I am not being sarcastic or cynical. There really isn't much point in really nailing some of these things to the wall in Python or Perl or Ruby or the other interpreted languages hanging out at the bottom of the shootout[1] because you've already thrown performance out the window as a consideration just by cracking open your editor and starting a new file. This is an argument to take up with languages much higher up the shootout.

[1]: http://shootout.alioth.debian.org/ , if you don't know what I mean by that. The benchmarks there may not see all and know all, but they aren't meaningless, either.



I really hate arguments along these lines. Python programs might not be be as fast in the average case as, say, a C program, but that doesn't mean you don't care about performance at all. Yes, I will take a several-microsecond slowdown for the convenience of using Python over C. That's a fair tradeoff, as it really isn't noticeable from my perspective — it's the difference between, like, 10% CPU utilization and 1% utilization, and still done in the blink of an eye. But the difference between 56 seconds to process some data and 0.8 seconds? That matters.


I agree. But a binary tree vs. a hash table isn't going to be that difference. That's my point. Python won't excuse an O(n^3) when you should have been using an O(log n) algorithm, but the constant factors of Python are so huge they dominate a lot of the choices you'd make between two different O(log n) algorithms. You'd never notice the difference between the existing built-in Python dict and a hypothetical built-in binary tree, it would just be buried by some of the fundamentally-cache-hostile stuff Python does as it is bouncing all around memory with all the indirection it has on every line that has nothing to do with either structure.


> But the difference between 56 seconds to process some data and 0.8 seconds? That matters.

This must be a purely theoretical argument for you, because you wouldn't be arguing this point if you were consistently analyzing data in Python and C/C++.

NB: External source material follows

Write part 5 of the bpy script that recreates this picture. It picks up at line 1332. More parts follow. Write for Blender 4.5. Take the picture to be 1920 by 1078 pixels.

I routinely analyze gigabytes of aggregated data in both Python and C++, and have occasionally rewritten the Python in C++ to be faster (as an aside, for basic processing it's surprising how simple the translation is). I routinely get between 10x and 100x improvement in computation speed, and often see similar reductions in memory used.

Python is not slower than C/C++ by a few microseconds; it's slower for most operations by two or more orders of magnitude. Whether you have a dictionary implemented by a hash table or by a balanced binary tree is not going to have any significant impact on your analysis speed.


It's not purely theoretical — it's just not universally applicable. Even Ruby is fast enough to do most things faster than I can perceive, but I know from practical experience that there are fast and slow ways to do those things even in a "slow" language. I've tweaked Ruby algorithms before to make programs go from "OMG Ruby is so slow!" to perceptually the same as a C program (though a few tenths of a second slower in absolute terms).

What you're arguing here is that because there are some cases where pure Python is simply not fast enough, there is no point in thinking about performance at all in a Python program. It's a false dichotomy. There's a wide range of performance options between "just forget about performance altogether" and "rewrite the entire application in C++."


> What you're arguing here is that because there are some cases where pure Python is simply not fast enough, there is no point in thinking about performance at all in a Python program. It's a false dichotomy.

No, it's a very real dichotomy. If your complexities are right (e.g., you're not using a quadratic algorithm where you could be using a linearithmic algorithm) and Python still isn't fast enough for your task, switching from a hash table to a binary tree is not going to make it fast enough.